Mike Potter, president of UFCW Local 1161 in Worthington, said he was “appalled and overwhelmed” by the raids. “People were crying and being handcuffed. It was something I never witnessed or experienced before.”

Potter said the union hall has had over 100 volunteers helping distribute food, locating loved ones, setting up aid funds, supplying holiday gifts and working with churches and community groups assisting the families who were torn apart by the raid. Potter said the entire community is affected, and expressed hope that the new Congress comes up with immigration reform that protects workers’ rights. “I hope nothing like this ever happens again,” he said.

Nallely, one of the volunteers, said people are scared, buying bus tickets and preparing to move out of Worthington because of the raid. “They come here to try and have a better life and work,” she said. “They don’t steal those papers, they have to buy them and then they use them in order to work. All they do is work!”

Local 1161 Secretary-Treasurer Jose Pedro Lira said, “Workers’ families are suffering from being separated. But the churches, the union and the community are united to help these families.” Lira, a U.S. citizen originally from Mexico, has lived in Worthington for 17 years and has worked at the Swift plant for seven of those years. “Immigrants are not criminals, we are not taking jobs away from anyone,” he said.

Worthington Mayor Alan Oberloh, speaking by phone from his office, said neither he nor the police department were involved in the raid. He said they wanted to assure the public they would not arrest or turn in undocumented workers to immigration officials.

Oberloh said our immigration laws are broken and until real reform is done all efforts to resolve immigration issues are going to be ineffective.

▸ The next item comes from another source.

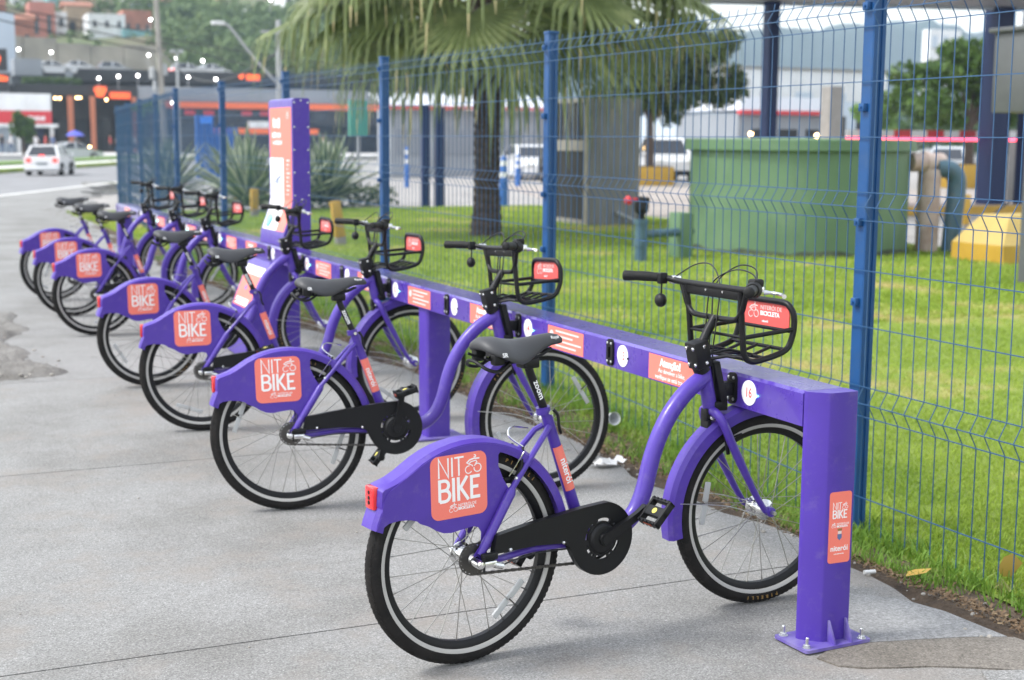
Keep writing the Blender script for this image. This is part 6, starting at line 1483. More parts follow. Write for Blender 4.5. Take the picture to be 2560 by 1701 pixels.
# ================================================================== VEHICLES
def car_meshes(kind, paint):
    """x forward, y left, origin on the ground under the middle; returns list of (name, mesh, loc, children)"""
    if kind == 'hatch': L, W, H, belt = 3.9, 1.66, 1.46, .90; low = [(-1.93, .28), (-1.95, .55), (-1.90, .88), (-1.0, .93), (.55, .93), (.95, .88), (1.75, .72), (1.93, .60), (1.95, .30), (1.75, .20), (-1.75, .20)]; cab = [(-1.84, .90, -1.42, 1.42), (-.3, .93, -.25, H), (.98, .90, .30, 1.40)]
    elif kind == 'sedan': L, W, H = 4.4, 1.72, 1.42; low = [(-2.15, .30), (-2.18, .60), (-2.10, .88), (-1.35, .94), (.60, .93), (1.1, .88), (2.0, .72), (2.18, .58), (2.18, .30), (2.0, .20), (-2.0, .20)]; cab = [(-1.55, .93, -.85, 1.36), (-.2, .93, -.15, H), (1.12, .89, .35, 1.36)]
    else: L, W, H = 5.0, 1.85, 1.78; low = [(-2.45, .45), (-2.48, .75), (-2.45, 1.05), (-.75, 1.06), (.9, 1.06), (1.3, 1.04), (2.35, .98), (2.48, .80), (2.48, .42), (2.3, .32), (-2.3, .34)]; cab = [(-.62, 1.05, -.50, 1.72), (.1, 1.05, .1, H), (1.35, 1.03, .75, 1.70)]
    hw = W / 2; out = []
    mb = MB(); n = len(low)
    sec = [(-hw + .10, .93, .03), (-hw, 1.0, 0), (hw, 1.0, 0), (hw - .10, .93, .03)]
    V = []; F = []
    for y, k, dz in sec: V += [(x * k, y, z + (dz if z < .5 else -dz)) for x, z in low]
    for i in range(3):
        for j in range(n): F.append((i * n + j, i * n + (j + 1) % n, (i + 1) * n + (j + 1) % n, (i + 1) * n + j))
    F += [tuple(range(n))[::-1], tuple(3 * n + j for j in range(n))]
    mb.add(V, F)
    (xb, zb, xt, zt), (xm, zmb, xm2, zm), (xf, zf, xft, zft) = cab
    V = []
    for y, s in ((-1, 1), (1, 1)):
        V += [(xb, y * (hw - .03), zb), (xf, y * (hw - .03), zf), (xt, y * (hw - .22), zt), (xm2, y * (hw - .20), zm), (xft, y * (hw - .22), zft)]
    mb.add(V, [(0, 1, 4, 3, 2), (9, 8, 7, 6, 5)[::1], (2, 3, 8, 7), (3, 4, 9, 8), (0, 2, 7, 5), (1, 6, 9, 4)])
    out.append(('body', mb.data('body', M[paint], 30), (0, 0, 0), []))
    def win(pts, off, nm='window'):
        c = sum((Vector(p) for p in pts), Vector()) / len(pts); nrm = (Vector(pts[1]) - Vector(pts[0])).cross(Vector(pts[2]) - Vector(pts[0])).normalized()
        if nrm.dot(c - Vector((0, 0, .7))) < 0: nrm = -nrm
        q = [c + (Vector(p) - c) * .84 + nrm * .012 for p in pts]; q2 = [c + (Vector(p) - c) * .84 - nrm * .02 for p in pts]; k = len(q); mb = MB()
        mb.add(q + q2, [tuple(range(k)), tuple(range(k, 2 * k))[::-1]] + [(i, (i + 1) % k, k + (i + 1) % k, k + i) for i in range(k)]); out.append((nm, mb.data(nm, M['glass'], 0), (0, 0, 0), []))
    yb, yt = hw - .03, hw - .21
    win([(xb, -yb, zb), (xb, yb, zb), (xt, yt, zt), (xt, -yt, zt)], 0); win([(xf, -yb, zf), (xf, yb, zf), (xft, yt, zft), (xft, -yt, zft)], 0)
    for s in (-1, 1):
        win([(xb + .12, s * yb, zb), (xm - .02, s * yb, zmb), (xm2 - .02, s * (yt + .01), zm), (xt + .05, s * yt, zt)], 0); win([(xm + .03, s * yb, zmb), (xf - .10, s * yb, zf), (xft - .02, s * yt, zft), (xm2 + .03, s * (yt + .01), zm)], 0)
    wr = .31 if kind != 'pickup' else .38; wx = L * .315
    mb = MB(); mb.lathe([(wr * .62, -.09), (wr * .95, -.10), (wr, -.07), (wr, .07), (wr * .95, .10), (wr * .62, .09)], 22, 0, AY); ty = mb.data('tyre', M['rubber'])
    mb = MB(); mb.lathe([(0, -.098), (wr * .2, -.098), (wr * .60, -.085), (wr * .62, -.07), (wr * .62, .07), (wr * .60, .085), (0, .098)], 18, 0, AY); rim = mb.data('wheel', M['steel'])
    for x in (-wx, wx):
        for s in (-1, 1): out.append(('wheel', rim, (x, s * (hw - .08), wr), [('tyre', ty)]))
    for s in (-1, 1):
        mb = MB(); x = low[1][0]; zt_ = low[2][1]; mb.bbox((x - .02, s * (hw - .22) - .11, zt_ - .24), (x + .12, s * (hw - .22) + .11, zt_ - .06), .02); out.append(('tail_light', mb.data('tail_light', M['tail_lit']), (0, 0, 0), []))
        mb = MB(); x = low[7][0]; mb.bbox((x - .16, s * (hw - .3) - .17, low[7][1] - .10), (x + .015, s * (hw - .3) + .17, low[7][1] + .08), .03); out.append(('headlight', mb.data('headlight', M['head_lit']), (0, 0, 0), []))
        mb = MB(); mb.bbox((xf - .12, s * (hw + .08) - .07, zf + .02), (xf + .03, s * (hw + .08) + .07, zf + .14), .02); out.append(('mirror', mb.data('mirror', M[paint]), (0, 0, 0), []))
    mb = MB(); mb.box((low[1][0] - .022, -.26, .52), (low[1][0] - .006, .26, .64)); out.append(('number_plate', mb.data('number_plate', M['mall_mid'], 0), (0, 0, 0), []))
    for x, s in ((low[0][0], -1), (low[8][0], 1)):
        mb = MB(); mb.bbox((x - .05, -hw + .06, .26), (x + .05, hw - .06, .46), .04); out.append(('bumper', mb.data('bumper', M[paint if kind != 'pickup' else 'black_plastic']), (0, 0, 0), []))
    return out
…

Froemke, of the Minnesota AFL-CIO, pointed out that the economies of many countries are being exploited through “free trade” agreements that eventually cause hardships for millions of people. “People leave their homeland because of economic desperation and take very difficult jobs here, extremely hard human-busting labor,” he said.

Immigrant workers “want what everybody wants, a job, a decent standard of living and to be part of a community,” Froemke said.